Problem to work on: What do the lines from the top of the data through the line with "struct(mb.build('wall_stair', m_stairw))" say? Quote them exactly and include both ends.
+++ Listing
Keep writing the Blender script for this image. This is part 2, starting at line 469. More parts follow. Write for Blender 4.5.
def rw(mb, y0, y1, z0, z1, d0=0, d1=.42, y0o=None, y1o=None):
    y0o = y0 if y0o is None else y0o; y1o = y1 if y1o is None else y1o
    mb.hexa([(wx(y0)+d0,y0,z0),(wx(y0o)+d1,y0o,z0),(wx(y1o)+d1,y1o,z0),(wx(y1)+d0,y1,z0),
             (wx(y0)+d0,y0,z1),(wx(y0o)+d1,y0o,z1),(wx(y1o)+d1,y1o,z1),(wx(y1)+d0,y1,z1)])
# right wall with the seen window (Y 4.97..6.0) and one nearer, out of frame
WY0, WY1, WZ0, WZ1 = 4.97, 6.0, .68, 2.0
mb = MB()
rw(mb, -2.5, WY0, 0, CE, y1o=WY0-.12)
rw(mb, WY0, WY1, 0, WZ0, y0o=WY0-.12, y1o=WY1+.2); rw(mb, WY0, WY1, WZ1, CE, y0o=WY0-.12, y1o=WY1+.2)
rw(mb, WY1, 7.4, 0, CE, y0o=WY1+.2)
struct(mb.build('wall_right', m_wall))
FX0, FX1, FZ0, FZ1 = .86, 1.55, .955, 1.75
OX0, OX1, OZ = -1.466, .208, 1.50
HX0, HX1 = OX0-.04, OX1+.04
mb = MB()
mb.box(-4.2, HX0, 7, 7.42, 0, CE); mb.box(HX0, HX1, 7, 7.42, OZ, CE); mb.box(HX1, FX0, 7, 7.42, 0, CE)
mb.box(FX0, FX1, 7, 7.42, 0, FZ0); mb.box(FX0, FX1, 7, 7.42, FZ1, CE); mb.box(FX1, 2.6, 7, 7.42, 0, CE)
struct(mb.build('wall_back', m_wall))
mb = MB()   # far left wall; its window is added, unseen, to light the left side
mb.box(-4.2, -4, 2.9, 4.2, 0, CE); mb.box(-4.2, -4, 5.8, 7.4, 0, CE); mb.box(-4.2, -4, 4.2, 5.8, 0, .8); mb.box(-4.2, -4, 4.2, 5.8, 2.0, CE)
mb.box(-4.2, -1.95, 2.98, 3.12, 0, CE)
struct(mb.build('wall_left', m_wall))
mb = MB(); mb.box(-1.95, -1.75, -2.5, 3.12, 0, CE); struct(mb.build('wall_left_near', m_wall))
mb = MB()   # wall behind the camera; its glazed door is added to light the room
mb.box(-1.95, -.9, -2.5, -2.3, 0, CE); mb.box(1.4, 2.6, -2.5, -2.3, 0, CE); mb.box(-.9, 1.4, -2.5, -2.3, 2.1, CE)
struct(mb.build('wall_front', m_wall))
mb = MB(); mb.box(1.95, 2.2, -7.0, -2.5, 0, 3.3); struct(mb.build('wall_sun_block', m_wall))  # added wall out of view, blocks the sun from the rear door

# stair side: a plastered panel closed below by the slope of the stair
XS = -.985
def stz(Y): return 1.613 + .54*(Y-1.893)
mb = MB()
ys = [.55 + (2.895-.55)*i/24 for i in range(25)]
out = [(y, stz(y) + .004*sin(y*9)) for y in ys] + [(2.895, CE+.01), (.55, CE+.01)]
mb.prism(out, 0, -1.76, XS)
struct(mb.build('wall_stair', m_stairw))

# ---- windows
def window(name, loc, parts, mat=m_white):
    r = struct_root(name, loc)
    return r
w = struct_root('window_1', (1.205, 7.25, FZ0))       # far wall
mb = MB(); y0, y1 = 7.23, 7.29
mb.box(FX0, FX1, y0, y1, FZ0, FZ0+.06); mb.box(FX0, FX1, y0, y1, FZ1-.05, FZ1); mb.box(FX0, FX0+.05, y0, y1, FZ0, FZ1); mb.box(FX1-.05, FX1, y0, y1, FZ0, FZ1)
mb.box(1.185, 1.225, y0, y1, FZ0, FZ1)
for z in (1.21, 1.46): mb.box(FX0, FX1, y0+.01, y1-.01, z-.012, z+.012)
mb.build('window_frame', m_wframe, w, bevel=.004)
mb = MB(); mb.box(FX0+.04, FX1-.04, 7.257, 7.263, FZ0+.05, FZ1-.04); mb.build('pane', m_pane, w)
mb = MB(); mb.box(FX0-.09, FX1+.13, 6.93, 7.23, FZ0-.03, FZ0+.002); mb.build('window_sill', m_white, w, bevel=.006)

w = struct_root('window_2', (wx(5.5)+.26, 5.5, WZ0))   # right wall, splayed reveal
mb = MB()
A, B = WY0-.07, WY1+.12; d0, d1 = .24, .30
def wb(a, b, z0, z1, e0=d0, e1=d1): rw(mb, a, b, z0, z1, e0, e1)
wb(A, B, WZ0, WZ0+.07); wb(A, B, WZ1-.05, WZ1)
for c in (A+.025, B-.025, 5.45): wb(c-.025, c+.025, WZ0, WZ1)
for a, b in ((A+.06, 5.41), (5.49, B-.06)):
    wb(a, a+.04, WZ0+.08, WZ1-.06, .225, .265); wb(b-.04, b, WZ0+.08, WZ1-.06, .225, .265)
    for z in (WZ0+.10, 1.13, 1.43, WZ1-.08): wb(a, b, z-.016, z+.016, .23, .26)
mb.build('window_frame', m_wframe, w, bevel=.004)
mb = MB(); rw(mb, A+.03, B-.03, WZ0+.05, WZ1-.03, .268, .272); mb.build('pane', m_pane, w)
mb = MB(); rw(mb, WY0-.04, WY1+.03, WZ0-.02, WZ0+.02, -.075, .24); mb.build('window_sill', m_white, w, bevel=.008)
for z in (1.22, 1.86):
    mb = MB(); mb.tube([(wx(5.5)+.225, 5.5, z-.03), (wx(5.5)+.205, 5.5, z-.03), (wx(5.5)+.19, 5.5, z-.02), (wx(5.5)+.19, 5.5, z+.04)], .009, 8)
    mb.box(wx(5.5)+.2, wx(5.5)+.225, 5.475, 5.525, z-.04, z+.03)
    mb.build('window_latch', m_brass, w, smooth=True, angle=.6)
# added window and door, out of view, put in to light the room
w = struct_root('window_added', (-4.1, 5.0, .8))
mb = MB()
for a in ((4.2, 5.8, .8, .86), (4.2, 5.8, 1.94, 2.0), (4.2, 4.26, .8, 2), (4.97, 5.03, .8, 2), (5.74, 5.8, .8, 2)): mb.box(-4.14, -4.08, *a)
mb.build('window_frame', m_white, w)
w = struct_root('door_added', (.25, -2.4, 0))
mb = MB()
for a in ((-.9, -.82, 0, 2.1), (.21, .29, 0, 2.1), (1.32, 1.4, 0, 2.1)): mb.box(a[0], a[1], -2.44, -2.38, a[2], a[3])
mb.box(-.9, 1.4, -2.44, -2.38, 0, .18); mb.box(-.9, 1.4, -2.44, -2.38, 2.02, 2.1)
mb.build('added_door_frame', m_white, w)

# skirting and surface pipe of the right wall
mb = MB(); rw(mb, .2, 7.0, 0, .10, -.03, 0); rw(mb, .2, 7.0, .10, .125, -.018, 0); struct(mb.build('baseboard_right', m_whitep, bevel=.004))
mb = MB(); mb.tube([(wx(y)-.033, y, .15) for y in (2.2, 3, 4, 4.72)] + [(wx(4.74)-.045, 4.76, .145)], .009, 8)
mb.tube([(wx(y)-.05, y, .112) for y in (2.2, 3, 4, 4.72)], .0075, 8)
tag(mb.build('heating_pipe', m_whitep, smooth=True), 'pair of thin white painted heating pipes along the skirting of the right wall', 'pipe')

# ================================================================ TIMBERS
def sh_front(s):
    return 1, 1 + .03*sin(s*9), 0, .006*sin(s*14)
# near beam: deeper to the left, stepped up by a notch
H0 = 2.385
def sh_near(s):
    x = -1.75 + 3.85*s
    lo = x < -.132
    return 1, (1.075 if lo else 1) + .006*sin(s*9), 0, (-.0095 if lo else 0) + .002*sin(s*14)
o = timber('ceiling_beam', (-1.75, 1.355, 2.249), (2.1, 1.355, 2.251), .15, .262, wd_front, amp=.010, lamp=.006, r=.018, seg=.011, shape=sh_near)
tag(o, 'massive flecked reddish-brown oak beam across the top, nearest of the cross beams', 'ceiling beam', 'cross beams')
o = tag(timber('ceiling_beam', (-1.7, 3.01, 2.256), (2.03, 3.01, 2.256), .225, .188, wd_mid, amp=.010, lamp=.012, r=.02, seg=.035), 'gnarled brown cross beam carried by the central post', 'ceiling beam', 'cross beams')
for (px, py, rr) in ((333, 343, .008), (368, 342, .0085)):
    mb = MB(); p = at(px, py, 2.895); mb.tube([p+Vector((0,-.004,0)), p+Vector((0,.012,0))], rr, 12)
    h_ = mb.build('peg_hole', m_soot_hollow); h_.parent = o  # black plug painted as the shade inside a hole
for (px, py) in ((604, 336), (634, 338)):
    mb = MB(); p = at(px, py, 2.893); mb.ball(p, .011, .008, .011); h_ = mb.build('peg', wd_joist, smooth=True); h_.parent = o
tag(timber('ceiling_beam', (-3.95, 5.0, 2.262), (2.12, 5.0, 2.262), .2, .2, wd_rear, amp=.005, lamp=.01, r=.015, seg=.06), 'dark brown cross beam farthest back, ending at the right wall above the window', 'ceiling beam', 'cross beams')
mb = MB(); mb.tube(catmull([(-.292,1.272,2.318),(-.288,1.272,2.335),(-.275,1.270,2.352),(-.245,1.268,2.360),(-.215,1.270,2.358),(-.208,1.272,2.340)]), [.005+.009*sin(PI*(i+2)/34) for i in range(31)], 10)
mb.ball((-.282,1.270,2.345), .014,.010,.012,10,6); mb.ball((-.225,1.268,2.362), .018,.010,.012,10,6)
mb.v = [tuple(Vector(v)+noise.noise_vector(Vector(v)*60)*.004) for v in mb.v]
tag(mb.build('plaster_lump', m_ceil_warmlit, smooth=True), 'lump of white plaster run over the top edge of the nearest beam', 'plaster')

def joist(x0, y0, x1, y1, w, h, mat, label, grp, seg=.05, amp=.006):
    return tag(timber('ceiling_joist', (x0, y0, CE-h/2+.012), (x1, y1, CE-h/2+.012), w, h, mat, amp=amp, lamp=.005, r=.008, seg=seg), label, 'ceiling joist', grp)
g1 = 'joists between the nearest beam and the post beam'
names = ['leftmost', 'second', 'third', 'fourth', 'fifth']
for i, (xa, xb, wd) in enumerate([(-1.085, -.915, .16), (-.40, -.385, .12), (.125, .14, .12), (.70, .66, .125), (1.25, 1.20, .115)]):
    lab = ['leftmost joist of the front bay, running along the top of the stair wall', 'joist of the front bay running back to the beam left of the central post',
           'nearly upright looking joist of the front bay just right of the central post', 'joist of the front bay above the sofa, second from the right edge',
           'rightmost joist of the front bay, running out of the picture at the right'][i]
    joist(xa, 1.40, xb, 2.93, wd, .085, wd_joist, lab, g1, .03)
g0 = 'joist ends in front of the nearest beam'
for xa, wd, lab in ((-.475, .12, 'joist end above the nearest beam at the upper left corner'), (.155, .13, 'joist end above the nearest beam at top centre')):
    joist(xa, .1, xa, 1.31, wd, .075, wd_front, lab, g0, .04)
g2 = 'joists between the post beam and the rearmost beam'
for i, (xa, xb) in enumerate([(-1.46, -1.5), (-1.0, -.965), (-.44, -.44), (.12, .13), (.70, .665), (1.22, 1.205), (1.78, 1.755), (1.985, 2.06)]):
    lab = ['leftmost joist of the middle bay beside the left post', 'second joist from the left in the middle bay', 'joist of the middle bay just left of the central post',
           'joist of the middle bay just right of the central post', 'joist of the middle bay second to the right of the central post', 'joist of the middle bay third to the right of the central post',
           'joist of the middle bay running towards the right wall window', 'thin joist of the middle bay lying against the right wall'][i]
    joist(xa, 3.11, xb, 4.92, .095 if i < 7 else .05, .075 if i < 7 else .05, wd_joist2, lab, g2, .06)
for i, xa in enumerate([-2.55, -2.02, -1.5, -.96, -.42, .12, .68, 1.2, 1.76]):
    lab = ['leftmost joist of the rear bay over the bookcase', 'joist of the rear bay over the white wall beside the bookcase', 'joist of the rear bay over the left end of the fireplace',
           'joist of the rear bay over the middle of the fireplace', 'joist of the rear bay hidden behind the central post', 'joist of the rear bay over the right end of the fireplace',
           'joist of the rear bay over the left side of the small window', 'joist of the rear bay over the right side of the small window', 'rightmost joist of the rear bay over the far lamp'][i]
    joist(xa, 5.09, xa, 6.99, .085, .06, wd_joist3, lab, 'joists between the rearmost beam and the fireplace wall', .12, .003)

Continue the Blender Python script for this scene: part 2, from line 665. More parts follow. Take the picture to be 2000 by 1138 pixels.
++++++
Exercise response:
Keep writing the Blender script for this image. This is part 2, starting at line 469. More parts follow. Write for Blender 4.5.
def rw(mb, y0, y1, z0, z1, d0=0, d1=.42, y0o=None, y1o=None):
    y0o = y0 if y0o is None else y0o; y1o = y1 if y1o is None else y1o
    mb.hexa([(wx(y0)+d0,y0,z0),(wx(y0o)+d1,y0o,z0),(wx(y1o)+d1,y1o,z0),(wx(y1)+d0,y1,z0),
             (wx(y0)+d0,y0,z1),(wx(y0o)+d1,y0o,z1),(wx(y1o)+d1,y1o,z1),(wx(y1)+d0,y1,z1)])
# right wall with the seen window (Y 4.97..6.0) and one nearer, out of frame
WY0, WY1, WZ0, WZ1 = 4.97, 6.0, .68, 2.0
mb = MB()
rw(mb, -2.5, WY0, 0, CE, y1o=WY0-.12)
rw(mb, WY0, WY1, 0, WZ0, y0o=WY0-.12, y1o=WY1+.2); rw(mb, WY0, WY1, WZ1, CE, y0o=WY0-.12, y1o=WY1+.2)
rw(mb, WY1, 7.4, 0, CE, y0o=WY1+.2)
struct(mb.build('wall_right', m_wall))
FX0, FX1, FZ0, FZ1 = .86, 1.55, .955, 1.75
OX0, OX1, OZ = -1.466, .208, 1.50
HX0, HX1 = OX0-.04, OX1+.04
mb = MB()
mb.box(-4.2, HX0, 7, 7.42, 0, CE); mb.box(HX0, HX1, 7, 7.42, OZ, CE); mb.box(HX1, FX0, 7, 7.42, 0, CE)
mb.box(FX0, FX1, 7, 7.42, 0, FZ0); mb.box(FX0, FX1, 7, 7.42, FZ1, CE); mb.box(FX1, 2.6, 7, 7.42, 0, CE)
struct(mb.build('wall_back', m_wall))
mb = MB()   # far left wall; its window is added, unseen, to light the left side
mb.box(-4.2, -4, 2.9, 4.2, 0, CE); mb.box(-4.2, -4, 5.8, 7.4, 0, CE); mb.box(-4.2, -4, 4.2, 5.8, 0, .8); mb.box(-4.2, -4, 4.2, 5.8, 2.0, CE)
mb.box(-4.2, -1.95, 2.98, 3.12, 0, CE)
struct(mb.build('wall_left', m_wall))
mb = MB(); mb.box(-1.95, -1.75, -2.5, 3.12, 0, CE); struct(mb.build('wall_left_near', m_wall))
mb = MB()   # wall behind the camera; its glazed door is added to light the room
mb.box(-1.95, -.9, -2.5, -2.3, 0, CE); mb.box(1.4, 2.6, -2.5, -2.3, 0, CE); mb.box(-.9, 1.4, -2.5, -2.3, 2.1, CE)
struct(mb.build('wall_front', m_wall))
mb = MB(); mb.box(1.95, 2.2, -7.0, -2.5, 0, 3.3); struct(mb.build('wall_sun_block', m_wall))  # added wall out of view, blocks the sun from the rear door

# stair side: a plastered panel closed below by the slope of the stair
XS = -.985
def stz(Y): return 1.613 + .54*(Y-1.893)
mb = MB()
ys = [.55 + (2.895-.55)*i/24 for i in range(25)]
out = [(y, stz(y) + .004*sin(y*9)) for y in ys] + [(2.895, CE+.01), (.55, CE+.01)]
mb.prism(out, 0, -1.76, XS)
struct(mb.build('wall_stair', m_stairw))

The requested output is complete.